─── Task data ───

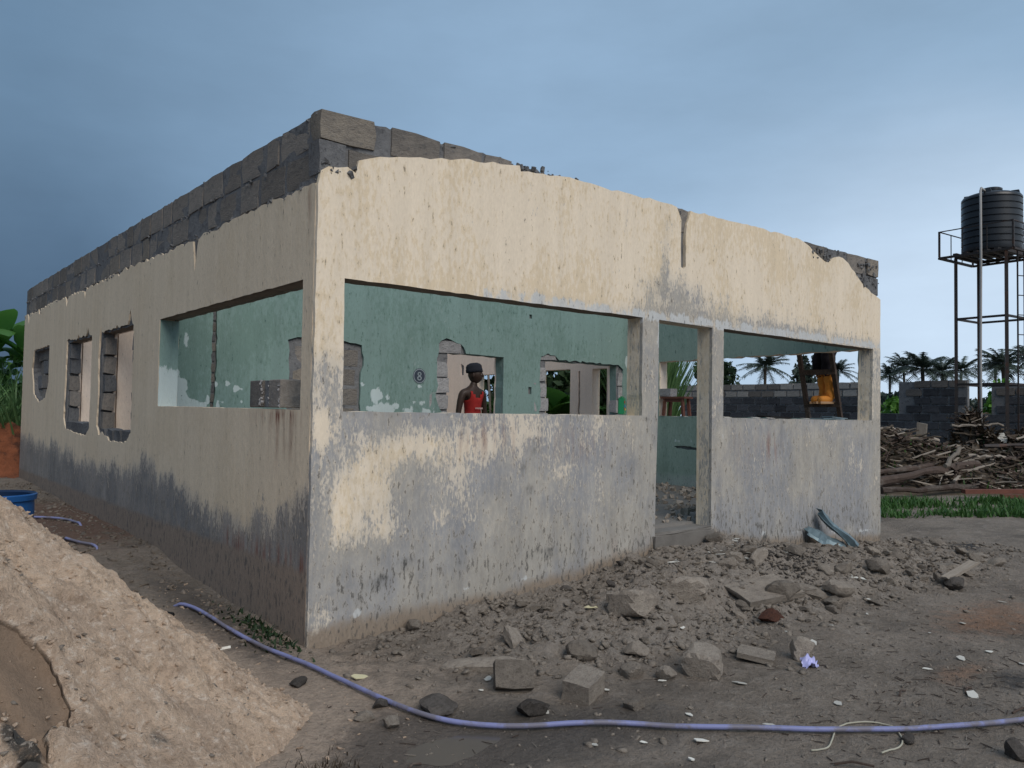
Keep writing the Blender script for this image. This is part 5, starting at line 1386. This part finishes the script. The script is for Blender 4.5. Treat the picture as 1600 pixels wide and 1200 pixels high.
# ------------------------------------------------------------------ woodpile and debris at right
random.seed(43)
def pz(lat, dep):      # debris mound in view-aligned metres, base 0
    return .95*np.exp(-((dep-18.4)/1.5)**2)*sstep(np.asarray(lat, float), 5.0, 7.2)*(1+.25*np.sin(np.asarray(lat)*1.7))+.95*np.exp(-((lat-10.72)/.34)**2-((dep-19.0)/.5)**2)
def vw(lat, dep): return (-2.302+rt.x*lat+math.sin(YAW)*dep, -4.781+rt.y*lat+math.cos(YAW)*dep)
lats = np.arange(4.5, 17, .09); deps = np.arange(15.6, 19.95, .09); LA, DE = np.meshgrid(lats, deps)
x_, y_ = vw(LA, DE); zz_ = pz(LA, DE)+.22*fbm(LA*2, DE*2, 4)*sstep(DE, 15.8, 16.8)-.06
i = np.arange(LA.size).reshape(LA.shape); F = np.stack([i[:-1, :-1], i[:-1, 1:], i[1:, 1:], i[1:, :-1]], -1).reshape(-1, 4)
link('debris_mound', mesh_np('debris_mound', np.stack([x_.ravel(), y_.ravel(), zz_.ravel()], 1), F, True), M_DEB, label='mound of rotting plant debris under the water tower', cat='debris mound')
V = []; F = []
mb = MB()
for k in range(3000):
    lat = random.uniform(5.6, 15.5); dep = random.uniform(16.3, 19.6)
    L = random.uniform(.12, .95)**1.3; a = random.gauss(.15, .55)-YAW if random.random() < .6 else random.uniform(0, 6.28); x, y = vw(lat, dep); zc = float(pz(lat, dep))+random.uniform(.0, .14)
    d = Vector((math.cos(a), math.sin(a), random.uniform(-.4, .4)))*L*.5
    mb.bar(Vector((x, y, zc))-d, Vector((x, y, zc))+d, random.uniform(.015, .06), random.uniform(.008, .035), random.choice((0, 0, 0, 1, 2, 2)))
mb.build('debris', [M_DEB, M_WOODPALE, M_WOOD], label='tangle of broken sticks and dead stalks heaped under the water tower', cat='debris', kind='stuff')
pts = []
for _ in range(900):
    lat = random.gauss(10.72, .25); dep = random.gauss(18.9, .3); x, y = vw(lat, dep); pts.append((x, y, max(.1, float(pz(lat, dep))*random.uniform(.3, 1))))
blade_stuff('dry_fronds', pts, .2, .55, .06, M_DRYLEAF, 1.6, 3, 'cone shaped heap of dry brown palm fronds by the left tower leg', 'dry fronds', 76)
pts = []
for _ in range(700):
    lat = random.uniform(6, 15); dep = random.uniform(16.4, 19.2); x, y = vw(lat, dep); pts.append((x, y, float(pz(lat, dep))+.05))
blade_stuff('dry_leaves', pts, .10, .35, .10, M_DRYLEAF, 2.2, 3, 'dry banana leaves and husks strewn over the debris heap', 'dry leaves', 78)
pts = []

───
─── Task data ───

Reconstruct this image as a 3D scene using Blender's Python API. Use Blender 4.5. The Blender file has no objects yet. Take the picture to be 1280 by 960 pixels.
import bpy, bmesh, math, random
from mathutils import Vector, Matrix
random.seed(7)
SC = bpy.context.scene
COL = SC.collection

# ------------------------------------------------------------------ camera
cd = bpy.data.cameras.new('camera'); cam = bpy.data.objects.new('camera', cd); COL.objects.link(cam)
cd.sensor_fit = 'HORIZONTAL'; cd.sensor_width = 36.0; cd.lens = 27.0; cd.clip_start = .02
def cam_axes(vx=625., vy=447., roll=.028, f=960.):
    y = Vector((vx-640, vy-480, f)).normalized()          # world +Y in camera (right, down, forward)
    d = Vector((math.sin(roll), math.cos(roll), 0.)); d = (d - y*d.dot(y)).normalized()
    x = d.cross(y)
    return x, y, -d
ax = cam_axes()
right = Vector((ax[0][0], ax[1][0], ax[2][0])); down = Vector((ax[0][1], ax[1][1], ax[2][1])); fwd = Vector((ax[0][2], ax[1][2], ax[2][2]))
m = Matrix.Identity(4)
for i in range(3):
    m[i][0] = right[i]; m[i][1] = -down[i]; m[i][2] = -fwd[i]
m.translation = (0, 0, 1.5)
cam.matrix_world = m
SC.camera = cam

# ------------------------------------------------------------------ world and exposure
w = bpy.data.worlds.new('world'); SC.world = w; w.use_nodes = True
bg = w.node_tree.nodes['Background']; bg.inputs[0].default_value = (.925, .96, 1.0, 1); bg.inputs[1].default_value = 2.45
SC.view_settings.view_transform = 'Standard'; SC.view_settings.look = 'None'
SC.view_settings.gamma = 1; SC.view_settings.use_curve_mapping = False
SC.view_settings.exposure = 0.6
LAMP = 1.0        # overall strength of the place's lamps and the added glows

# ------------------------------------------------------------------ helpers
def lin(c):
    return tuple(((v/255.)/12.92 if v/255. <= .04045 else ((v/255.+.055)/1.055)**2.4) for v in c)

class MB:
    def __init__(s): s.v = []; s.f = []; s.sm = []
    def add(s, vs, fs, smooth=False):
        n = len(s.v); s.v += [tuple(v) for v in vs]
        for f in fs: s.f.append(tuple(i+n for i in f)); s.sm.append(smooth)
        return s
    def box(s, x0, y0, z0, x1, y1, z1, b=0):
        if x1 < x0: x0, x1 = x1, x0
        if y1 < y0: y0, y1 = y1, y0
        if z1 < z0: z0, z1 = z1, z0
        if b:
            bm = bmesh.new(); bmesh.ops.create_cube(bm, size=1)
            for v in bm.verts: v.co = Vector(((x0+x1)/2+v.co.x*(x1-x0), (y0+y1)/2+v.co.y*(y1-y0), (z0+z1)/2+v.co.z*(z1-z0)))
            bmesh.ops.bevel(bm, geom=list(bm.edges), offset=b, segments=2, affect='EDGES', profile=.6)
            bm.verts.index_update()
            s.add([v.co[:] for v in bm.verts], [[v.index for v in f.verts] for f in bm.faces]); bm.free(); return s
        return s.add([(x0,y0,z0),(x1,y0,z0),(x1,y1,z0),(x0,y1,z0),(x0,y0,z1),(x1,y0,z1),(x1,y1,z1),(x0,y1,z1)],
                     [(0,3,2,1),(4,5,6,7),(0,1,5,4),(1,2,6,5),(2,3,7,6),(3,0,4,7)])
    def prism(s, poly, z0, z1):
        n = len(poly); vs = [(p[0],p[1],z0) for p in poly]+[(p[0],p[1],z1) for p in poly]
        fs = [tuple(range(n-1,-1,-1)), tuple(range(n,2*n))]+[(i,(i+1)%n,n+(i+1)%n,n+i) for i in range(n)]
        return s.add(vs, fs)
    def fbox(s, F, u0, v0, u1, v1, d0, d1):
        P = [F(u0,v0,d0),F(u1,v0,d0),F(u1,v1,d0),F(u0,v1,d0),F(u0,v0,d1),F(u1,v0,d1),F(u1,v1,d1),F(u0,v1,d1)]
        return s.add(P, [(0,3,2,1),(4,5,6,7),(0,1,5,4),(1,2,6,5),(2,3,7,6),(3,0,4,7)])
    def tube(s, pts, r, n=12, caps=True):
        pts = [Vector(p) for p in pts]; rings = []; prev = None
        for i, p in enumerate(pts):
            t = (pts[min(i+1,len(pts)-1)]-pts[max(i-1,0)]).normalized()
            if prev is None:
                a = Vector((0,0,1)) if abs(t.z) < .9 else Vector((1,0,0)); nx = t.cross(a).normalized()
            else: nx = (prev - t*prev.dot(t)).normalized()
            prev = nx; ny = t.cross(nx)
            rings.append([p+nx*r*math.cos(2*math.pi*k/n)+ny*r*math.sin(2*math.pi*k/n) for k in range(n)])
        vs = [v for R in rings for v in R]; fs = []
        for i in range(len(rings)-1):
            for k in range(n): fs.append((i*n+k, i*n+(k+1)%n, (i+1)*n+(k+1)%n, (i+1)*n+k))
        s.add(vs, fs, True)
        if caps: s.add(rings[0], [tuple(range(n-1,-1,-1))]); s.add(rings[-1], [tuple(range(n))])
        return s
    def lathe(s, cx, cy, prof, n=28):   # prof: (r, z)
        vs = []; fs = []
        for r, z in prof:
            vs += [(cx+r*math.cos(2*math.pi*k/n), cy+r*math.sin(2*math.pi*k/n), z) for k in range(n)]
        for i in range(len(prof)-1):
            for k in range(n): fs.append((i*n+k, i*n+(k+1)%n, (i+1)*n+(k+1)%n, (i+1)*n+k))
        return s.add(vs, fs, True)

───

» **Task details**: Within the records above, how many lines include the word "picture"? State the number by itself.

» **Solution to this exercise**: 2